During the winter break of my freshman year at Yale, a few of my suitemates flew to my hometown of Los Angeles for a week. I hesitate to say we did a lot, but one thing we definitely did was put together a playlist for the very short road trip we had planned to do in San Diego.
This was my first time driving over an hour on my own, so the roughly five hour round trip to and from San Diego was new to me. In the middle, I said to my suite mate, “I’ve been driving so long that the road doesn’t feel like a road anymore.”
The soundtrack for our winter getaway ranged from Taylor Swift to Kenshi Yonezu to Bleachers, so diverse we played a guessing game to see who added it each time we shuffled the playlist.
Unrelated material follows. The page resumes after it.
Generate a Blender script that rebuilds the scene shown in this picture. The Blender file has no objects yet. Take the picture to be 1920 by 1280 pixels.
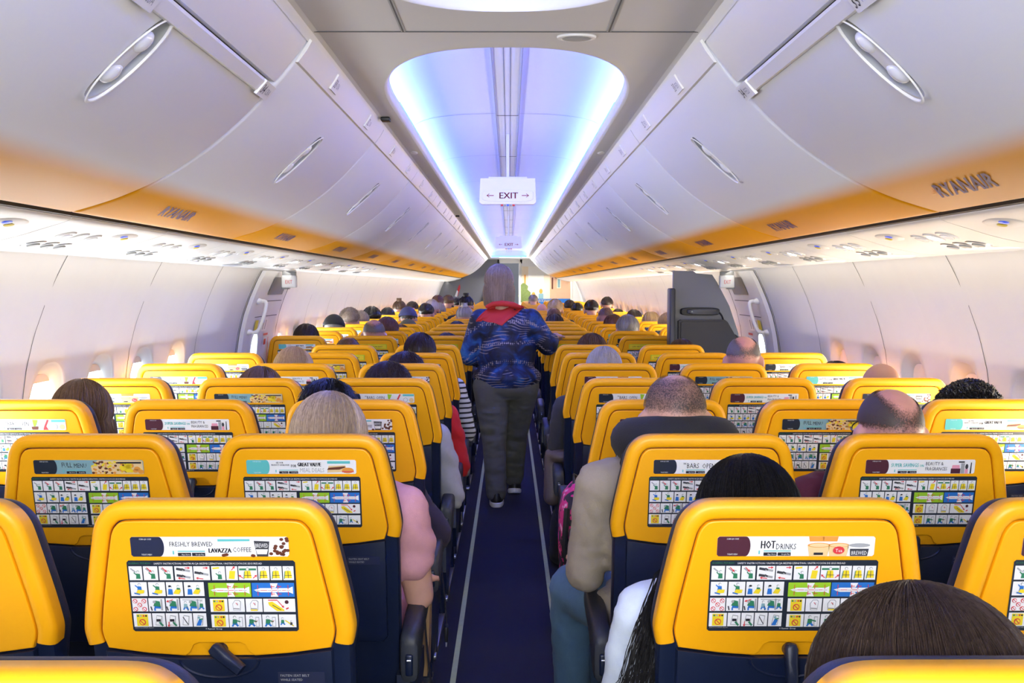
import bpy, bmesh, math, random
from mathutils import Vector, Matrix, noise

# ------------------------------------------------------------------ camera, world, lights
SC = bpy.context.scene
COL = SC.collection
PI = math.pi
F = 1950.0                      # focal length in pixels of the 1920 wide frame
EYE = 1.475                     # camera height above the cabin floor
cd = bpy.data.cameras.new('camera'); cam = bpy.data.objects.new('camera', cd); COL.objects.link(cam)
cam.location = (0.008, 0, EYE)
cam.rotation_euler = (math.radians(90 - 3.053), 0, math.radians(-0.147))
cd.sensor_width = 36.0; cd.lens = F / 1920 * 36; cd.clip_start = 0.02; cd.clip_end = 200
SC.camera = cam
SC.view_settings.view_transform = 'Standard'; SC.view_settings.look = 'None'
SC.view_settings.exposure = 0.32; SC.view_settings.gamma = 1.0
SC.view_settings.use_curve_mapping = False

W = bpy.data.worlds.new('world'); SC.world = W; W.use_nodes = True
wb = W.node_tree.nodes['Background']; wb.inputs[0].default_value = (0.93, 0.96, 1, 1); wb.inputs[1].default_value = 2.6

def area(name, loc, rot, sx, sy, power, color=(1, 1, 1), spread=PI):
    l = bpy.data.lights.new(name, 'AREA'); l.shape = 'RECTANGLE'; l.size = sx; l.size_y = sy
    l.energy = power; l.color = color; l.spread = spread
    o = bpy.data.objects.new(name, l); o.location = loc; o.rotation_euler = rot; COL.objects.link(o)
    return o
R = math.radians
CABIN_END = 25.5
# blue led strips hidden behind the cornice, shining up on the vault
for s in (-1, 1):
    for y in range(3):
        area('cove_led', (s * 0.430, 6.75 + 7.5 * y, EYE + 0.675), (0, PI - s * R(62), 0), 0.03, 7.5, 75, (0.045, 0.11, 1.0))
        area('cove_white', (s * 0.424, 6.75 + 7.5 * y, EYE + 0.668), (0, PI - s * R(62), 0), 0.02, 7.5, 1.2, (0.85, 0.92, 1.0))
    area('cove_led_rear', (s * 0.418, 1.2, EYE + 0.672), (0, PI - s * R(38), 0), 0.03, 2.2, 24, (0.045, 0.11, 1.0))
    # sidewall wash lights in the slot beside the service panels
    for y in range(4):
        area('sidewall_lamp', (s * 1.50, 3.2 + 6.4 * y, EYE + 0.095), (0, s * R(-25), 0), 0.05, 6.4, 3.0, (1, 0.93, 0.84) if s > 0 else (1, 0.95, 0.9))
        area('bin_wash_lamp', (s * 1.16, 3.2 + 6.4 * y, EYE + 0.10), (0, PI - s * R(30), 0), 0.02, 6.4, 0.1, (1, 0.95, 0.88))  # added fill below the panels, aimed up to brighten the bins
# added frontal fill behind the camera, in place of rear galley light
area('galley_lamp', (0, -1.6, 1.95), (R(74), 0, 0), 2.2, 0.7, 105, (0.95, 0.97, 1))
# added lamp standing in for daylight from the front door
area('forward_galley_lamp', (0.5, 24.9, 1.95), (R(20), 0, PI), 1.6, 0.4, 50, (1, 0.95, 0.85))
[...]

Each of us contributed fifty songs, or two hundred in total. But no matter how many genres littered this soundtrack, every song we played sounded eerily and distinctly our own.
In the two and a half hour drive from San Diego, I thought if it was a movie, it would actually be pretty boring. We’re not exactly a crazy, spontaneous band; the trip was about sleeping more than we’d like to admit. But here in this little car, at 11:00 p.m., there were moments of silence, when we were enjoying whatever song had just been mixed. Every once in a while someone would say something like, “It’s definitely a Brandon song.” A few laughs. More silence.
“I think it was mine, actually. You’ll get it when he gets to the chorus. Another moment of silence, and more waiting. More anticipation.
Then, when the chorus played, “Oh, that’s right. It makes sense now.
We have a word for love for some reason, which is lucky because it’s the only one I would use to describe this moment and these people for whom I feel so much.
But if we didn’t have a word for love, I’d say, “I know you added this song because it sounds like you.”
If we didn’t have a word for love, I’d say, “Turn the playlist back to shuffle.” Let’s drive until the road doesn’t look like a road anymore.